I'm listening to Techno music Tiesto club life Miami Vol 2 and Audio Note always amazes me that even their AX Two can play this with in the chest bass at pretty high levels.
I would love the Meishu - that was the first amp I heard that turned the entire audio hobby on end for me. That amp combo with E destroyed the first 15 years of audio listening and embarrassed EVERY system by everyone over those 15 years. Interestingly I always think back and wonder if I should take a more serious look at the Meishu. Especially here in HK where apartments are smaller and it would not need to fill the big western living spaces - here the entire apartment range from 432 to 1000 square feet. No wonder the Line Magnetic dealer said their 3 watt EL 84 based SET could drive the ATC 150s. The Meishu would be a behemoth.
I don't think that destroying the current limiting resistor for the screen grid is much of a problem, but other than that Hegeman made some interesting and valid points. Basically the "ultra-linear" configuration adds taps to the primary winding to apply feedback to the screen grids. This is just of one of many ways to do something similar.
Audio Research has always used a configuration that ties the cathodes to the secondary winding to provide feedback around the transformer. McIntosh had multiple windings to transfer some of the load directly to the cathodes. Others use no feedback around the output stage whatsoever (pretty much confined to low-powered triode designs).
Clearly there is no single "best" solution, or everyone would use it.
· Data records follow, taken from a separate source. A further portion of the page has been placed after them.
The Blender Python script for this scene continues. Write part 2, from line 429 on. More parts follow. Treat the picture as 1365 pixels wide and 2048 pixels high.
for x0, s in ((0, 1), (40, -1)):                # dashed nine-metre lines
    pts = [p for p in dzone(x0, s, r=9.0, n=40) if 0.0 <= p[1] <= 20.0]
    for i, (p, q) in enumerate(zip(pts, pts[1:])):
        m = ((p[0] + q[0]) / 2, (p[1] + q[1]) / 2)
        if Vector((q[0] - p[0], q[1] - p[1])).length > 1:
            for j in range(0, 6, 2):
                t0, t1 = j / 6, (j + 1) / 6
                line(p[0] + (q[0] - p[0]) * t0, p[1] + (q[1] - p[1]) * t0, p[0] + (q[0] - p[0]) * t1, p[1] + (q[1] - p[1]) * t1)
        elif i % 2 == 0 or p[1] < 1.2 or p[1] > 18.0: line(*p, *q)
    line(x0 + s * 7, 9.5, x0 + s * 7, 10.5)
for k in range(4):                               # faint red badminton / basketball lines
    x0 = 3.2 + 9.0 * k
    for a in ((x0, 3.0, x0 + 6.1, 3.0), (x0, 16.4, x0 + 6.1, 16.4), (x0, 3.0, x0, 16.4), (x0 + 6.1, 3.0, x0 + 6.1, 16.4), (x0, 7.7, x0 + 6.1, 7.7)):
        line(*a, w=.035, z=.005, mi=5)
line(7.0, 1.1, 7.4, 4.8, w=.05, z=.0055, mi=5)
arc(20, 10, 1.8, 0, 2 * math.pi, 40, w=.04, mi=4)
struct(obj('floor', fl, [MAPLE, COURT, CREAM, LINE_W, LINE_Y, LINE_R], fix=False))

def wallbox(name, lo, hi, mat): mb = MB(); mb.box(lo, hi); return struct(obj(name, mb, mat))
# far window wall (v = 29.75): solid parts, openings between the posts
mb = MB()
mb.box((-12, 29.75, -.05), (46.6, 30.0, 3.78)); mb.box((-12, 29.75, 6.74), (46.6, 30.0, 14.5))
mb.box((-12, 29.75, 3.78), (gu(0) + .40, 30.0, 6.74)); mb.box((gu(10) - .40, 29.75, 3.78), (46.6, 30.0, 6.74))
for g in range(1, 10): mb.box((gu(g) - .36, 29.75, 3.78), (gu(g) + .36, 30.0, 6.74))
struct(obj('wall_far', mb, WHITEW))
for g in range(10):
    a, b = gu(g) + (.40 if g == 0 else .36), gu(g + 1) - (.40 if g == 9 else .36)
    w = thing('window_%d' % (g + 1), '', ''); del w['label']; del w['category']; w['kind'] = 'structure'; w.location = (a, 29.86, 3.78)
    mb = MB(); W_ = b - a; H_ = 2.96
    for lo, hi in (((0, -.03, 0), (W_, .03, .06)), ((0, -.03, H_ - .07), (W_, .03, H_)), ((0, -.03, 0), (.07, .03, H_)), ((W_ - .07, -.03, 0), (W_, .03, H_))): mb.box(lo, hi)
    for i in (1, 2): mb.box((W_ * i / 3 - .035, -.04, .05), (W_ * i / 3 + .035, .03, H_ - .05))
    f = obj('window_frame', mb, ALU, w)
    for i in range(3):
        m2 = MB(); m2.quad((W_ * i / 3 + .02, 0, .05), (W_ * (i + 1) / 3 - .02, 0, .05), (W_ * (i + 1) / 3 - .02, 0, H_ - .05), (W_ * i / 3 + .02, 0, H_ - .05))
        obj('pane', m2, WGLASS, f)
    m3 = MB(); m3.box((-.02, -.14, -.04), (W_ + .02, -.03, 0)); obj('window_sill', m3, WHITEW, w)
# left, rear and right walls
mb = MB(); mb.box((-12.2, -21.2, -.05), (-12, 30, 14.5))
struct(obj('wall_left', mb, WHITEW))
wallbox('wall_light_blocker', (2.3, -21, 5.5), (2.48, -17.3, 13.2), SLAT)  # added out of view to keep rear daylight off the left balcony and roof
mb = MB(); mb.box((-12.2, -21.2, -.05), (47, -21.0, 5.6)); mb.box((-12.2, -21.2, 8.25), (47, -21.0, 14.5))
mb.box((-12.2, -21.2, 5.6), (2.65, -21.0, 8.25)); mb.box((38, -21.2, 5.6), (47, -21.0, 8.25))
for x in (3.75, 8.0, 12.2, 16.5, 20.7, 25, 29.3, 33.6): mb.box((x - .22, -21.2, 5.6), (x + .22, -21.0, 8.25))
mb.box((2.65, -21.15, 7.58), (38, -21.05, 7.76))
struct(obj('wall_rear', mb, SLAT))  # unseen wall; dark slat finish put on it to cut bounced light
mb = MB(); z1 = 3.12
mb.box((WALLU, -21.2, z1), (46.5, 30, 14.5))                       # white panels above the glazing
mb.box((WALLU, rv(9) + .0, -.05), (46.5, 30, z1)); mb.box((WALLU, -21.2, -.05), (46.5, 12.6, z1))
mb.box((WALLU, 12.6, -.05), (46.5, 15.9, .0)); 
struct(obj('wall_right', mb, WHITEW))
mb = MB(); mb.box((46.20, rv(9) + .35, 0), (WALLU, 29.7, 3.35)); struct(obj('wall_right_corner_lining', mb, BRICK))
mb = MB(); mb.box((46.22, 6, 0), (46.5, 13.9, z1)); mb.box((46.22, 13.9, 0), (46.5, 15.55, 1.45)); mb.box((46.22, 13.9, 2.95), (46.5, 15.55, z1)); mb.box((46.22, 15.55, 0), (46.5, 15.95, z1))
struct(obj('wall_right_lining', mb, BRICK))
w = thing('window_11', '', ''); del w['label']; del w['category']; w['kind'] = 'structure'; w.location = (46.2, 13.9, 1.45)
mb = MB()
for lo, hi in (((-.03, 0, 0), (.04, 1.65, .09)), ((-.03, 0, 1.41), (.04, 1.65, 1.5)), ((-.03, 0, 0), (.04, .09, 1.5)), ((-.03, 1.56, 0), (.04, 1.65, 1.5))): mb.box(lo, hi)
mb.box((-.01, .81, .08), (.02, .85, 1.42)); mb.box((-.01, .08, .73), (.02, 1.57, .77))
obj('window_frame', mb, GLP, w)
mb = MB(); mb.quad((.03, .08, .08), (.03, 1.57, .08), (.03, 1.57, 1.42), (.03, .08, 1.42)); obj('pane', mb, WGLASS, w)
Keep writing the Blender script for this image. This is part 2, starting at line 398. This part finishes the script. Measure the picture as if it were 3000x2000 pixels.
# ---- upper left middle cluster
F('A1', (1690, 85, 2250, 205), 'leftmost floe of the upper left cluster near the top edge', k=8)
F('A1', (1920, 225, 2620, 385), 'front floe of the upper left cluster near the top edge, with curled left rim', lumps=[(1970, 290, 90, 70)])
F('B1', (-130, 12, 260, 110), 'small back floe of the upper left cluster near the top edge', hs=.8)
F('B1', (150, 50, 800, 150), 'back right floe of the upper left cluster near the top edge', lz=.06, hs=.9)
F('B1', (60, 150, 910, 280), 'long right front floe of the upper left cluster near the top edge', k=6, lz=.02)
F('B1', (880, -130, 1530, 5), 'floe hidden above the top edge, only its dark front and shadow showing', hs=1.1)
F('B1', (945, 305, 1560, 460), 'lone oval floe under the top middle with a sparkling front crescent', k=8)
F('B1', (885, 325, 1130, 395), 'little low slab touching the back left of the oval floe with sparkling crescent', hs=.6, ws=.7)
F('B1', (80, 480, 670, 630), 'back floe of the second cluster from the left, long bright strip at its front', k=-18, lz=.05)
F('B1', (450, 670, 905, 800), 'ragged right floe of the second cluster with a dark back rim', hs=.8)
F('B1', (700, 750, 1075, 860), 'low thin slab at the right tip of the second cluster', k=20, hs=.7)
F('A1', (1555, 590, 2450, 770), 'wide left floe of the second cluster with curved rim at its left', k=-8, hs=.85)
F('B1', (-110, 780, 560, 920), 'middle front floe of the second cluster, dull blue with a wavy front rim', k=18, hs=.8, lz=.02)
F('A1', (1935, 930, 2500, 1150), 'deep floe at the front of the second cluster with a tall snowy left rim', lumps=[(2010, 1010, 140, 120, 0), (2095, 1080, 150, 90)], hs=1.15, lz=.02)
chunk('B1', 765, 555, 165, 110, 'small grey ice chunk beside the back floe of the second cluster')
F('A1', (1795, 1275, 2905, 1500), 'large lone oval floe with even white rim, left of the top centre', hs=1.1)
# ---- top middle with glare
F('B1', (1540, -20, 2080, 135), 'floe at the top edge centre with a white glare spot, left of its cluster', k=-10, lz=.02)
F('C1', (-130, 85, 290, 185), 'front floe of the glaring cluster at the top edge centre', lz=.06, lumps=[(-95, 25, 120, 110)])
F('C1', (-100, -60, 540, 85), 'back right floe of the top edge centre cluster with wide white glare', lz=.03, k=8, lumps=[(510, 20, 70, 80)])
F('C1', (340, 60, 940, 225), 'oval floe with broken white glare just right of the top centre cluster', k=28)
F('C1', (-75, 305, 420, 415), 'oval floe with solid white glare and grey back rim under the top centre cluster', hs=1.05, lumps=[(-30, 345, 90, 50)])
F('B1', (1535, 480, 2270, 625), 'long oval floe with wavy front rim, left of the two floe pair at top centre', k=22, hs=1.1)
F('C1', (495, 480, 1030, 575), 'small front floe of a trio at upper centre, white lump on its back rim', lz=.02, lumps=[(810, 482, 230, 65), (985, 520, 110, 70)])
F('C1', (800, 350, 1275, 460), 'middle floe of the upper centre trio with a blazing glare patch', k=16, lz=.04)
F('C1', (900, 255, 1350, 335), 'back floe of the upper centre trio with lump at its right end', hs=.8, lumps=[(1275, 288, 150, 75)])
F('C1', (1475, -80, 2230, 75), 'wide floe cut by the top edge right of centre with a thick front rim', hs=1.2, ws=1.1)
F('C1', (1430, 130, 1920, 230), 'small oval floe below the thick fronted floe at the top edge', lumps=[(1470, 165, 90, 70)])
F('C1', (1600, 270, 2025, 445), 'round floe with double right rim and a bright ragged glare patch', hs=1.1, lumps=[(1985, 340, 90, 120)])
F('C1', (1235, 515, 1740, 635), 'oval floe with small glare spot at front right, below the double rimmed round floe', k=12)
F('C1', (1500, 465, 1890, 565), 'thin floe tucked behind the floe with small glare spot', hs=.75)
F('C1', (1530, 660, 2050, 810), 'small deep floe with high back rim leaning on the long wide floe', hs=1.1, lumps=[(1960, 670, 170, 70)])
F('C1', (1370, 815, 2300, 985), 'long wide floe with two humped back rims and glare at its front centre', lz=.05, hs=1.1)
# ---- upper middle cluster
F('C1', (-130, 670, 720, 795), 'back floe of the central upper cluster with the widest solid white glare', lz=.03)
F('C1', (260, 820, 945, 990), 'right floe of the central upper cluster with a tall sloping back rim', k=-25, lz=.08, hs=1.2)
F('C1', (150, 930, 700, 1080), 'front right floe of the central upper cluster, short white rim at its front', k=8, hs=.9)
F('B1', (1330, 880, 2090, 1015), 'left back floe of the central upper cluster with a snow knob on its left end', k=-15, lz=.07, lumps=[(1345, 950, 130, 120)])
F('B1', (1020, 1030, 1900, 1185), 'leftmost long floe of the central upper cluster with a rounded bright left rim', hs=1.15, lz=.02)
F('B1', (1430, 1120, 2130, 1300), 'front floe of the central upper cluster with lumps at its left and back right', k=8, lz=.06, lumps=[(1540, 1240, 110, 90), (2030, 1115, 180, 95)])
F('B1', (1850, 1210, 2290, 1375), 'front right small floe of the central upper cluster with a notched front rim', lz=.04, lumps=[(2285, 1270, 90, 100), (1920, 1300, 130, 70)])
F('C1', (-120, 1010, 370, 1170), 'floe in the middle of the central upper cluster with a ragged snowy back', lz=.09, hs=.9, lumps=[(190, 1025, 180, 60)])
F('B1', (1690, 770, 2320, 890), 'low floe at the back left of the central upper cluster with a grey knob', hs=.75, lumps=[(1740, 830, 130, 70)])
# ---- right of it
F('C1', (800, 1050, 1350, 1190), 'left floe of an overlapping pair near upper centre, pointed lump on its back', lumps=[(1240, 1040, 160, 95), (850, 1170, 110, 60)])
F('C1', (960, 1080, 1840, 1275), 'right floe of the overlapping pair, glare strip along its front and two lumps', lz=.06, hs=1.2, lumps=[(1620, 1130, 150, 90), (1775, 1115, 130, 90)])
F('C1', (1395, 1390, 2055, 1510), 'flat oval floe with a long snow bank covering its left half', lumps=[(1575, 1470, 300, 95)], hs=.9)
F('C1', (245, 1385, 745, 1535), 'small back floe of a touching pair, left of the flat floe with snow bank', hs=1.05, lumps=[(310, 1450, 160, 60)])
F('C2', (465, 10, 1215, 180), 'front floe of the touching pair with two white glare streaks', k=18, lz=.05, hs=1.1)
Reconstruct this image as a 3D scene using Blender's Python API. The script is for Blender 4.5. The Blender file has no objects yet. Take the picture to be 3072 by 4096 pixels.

There are always trade-offs involved in any product design, even with something as simple as toasters. Often the trade-off is that a better solution costs more. The "ultra-linear" output stage invented by Hafler and Keroes in the early '50s (or maybe by Blumlein before that -- it usually turns out that he was actually the first to have invented many audio designs, but for some reason didn't receive credit for many of them).
As usual, the best thing to do is listen. If you like the sound and it fits in your budget, that is the real "best" design.
UL comes to us from a patent in the 1950s. The original patent called for a very specific point on the transformer for the screen tap. If done that way you got the linearity of a triode with about 90% of the pentode power.
Other companies wanted this but did not pay the original patent holder, and got around the patent by changing the point of the tap. This had consequences, not the least of which was the triode linearity suffered.
The point of this is not all UL are the same. Do they use the correct tap point? For example, Dynaco never did.
What Stu says is true (the reliability issue had nothing to do with it being UL, BTW), but it makes a difference how hard you push the amp. If you don't drive it hard the load sensitivity does not manifest. However tube power is expensive so as audiophiles we tend to buy amps that have 'enough' power and then try to use every drop.
Its for this reason I have always preferred triodes. True, they are more expensive but due to the distortion characteristics they have a greater amount of 'usable' power. IOW you can push them harder before they get unpleasant.
Assuming that the 50's UL patent has expired, are there any manufactures that use the correct tap?
Speaking generally and or subjectively, if triode is preferred which would come next pentode or UL?
You would have to inquire with the manufacturer.
I suspect the answer to the latter is very design/execution dependent, and also depends on the speaker. In your case, the speaker has a linear impedance curve, this would be better for UL.